UN RÉCIT DE LA CORSE DE JAMES BOSWELL

Une vision jacobite du chant populaire corse.
Dans le cadre du tricentenaire de la naissance de Pascal Paoli et sous l’égide de l’université de Corse

Conférence de Philippe Salort

Doctorant en Littérature Comparée, Chercheur Inventaire à la Direction du Patrimoine.

Issu d’une famille hanovrienne et loyaliste, James Boswell forge, au fil de son Grand Tour, une conception singulière du chant populaire, nourrie par sa pratique musicale, ses lectures et son écoute attentive des voix. En rupture avec les hiérarchies traditionnelles entre parole et musique, il perçoit la voix chantée comme le médium premier de l’émotion collective et de la mémoire des peuples. La rencontre avec Jean-Jacques Rousseau et l’influence des Anciens conforte chez lui l’idée que le langage naît du chant et que la voix conserve une puissance expressive irremplaçable.
Dans le contexte post-jacobite écossais, la chanson constitue un refuge de la parole politique et affective. Boswell en hérite une sensibilité particulière qu’il transpose, avec une acuité remarquable, aux chants populaires corses lors de son séjour en 1765. À ses yeux, ces chants incarnent l’âme du peuple corse : ils deviennent espace de sincérité, de fidélité, et mémoire vivante des aspirations collectives portées par Pascal Paoli. Par ce regard, Boswell anticipe une lecture romantique et patrimoniale du chant corse, qui influencera durablement sa réception jusqu’à nos jours.

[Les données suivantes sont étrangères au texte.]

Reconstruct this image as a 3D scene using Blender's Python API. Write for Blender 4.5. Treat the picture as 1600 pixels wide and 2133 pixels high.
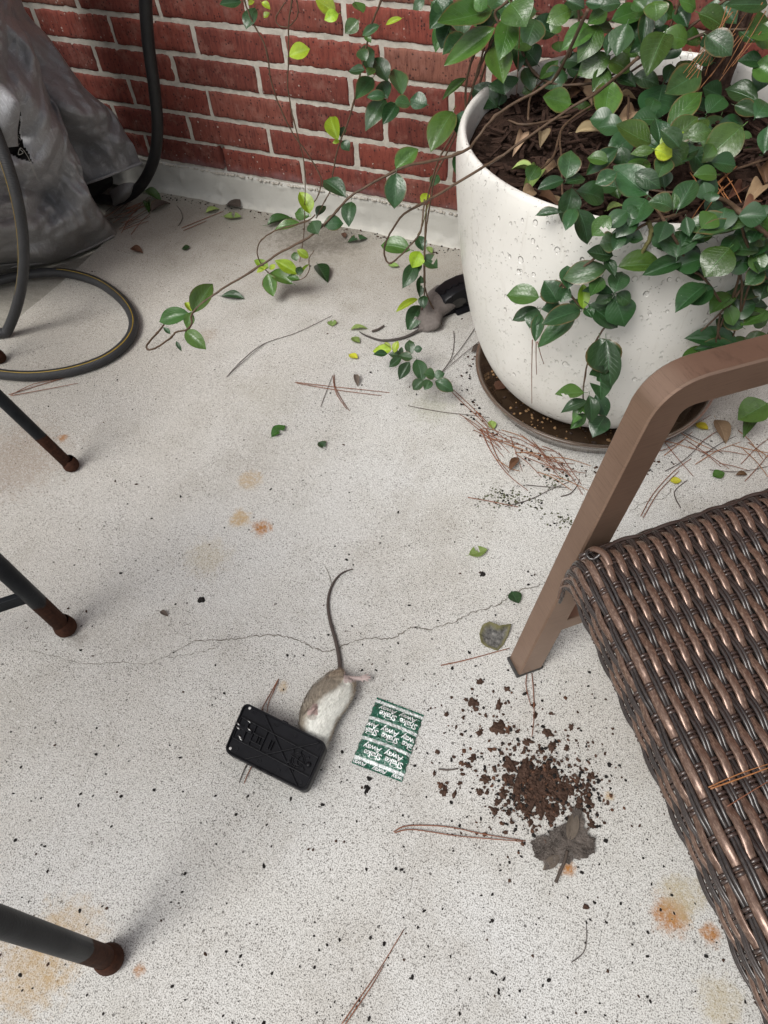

Ce modèle d’interprétation s’inscrit dans une trame transnationale où les traditions chantées, écossaises, irlandaises, corses, apparaissent comme les voix authentiques des communautés. La construction d’un jacobitisme littéraire universel trouve ainsi dans l’œuvre de Boswell l’un de ses moments fondateurs, érigeant le chant populaire en archive affective des peuples.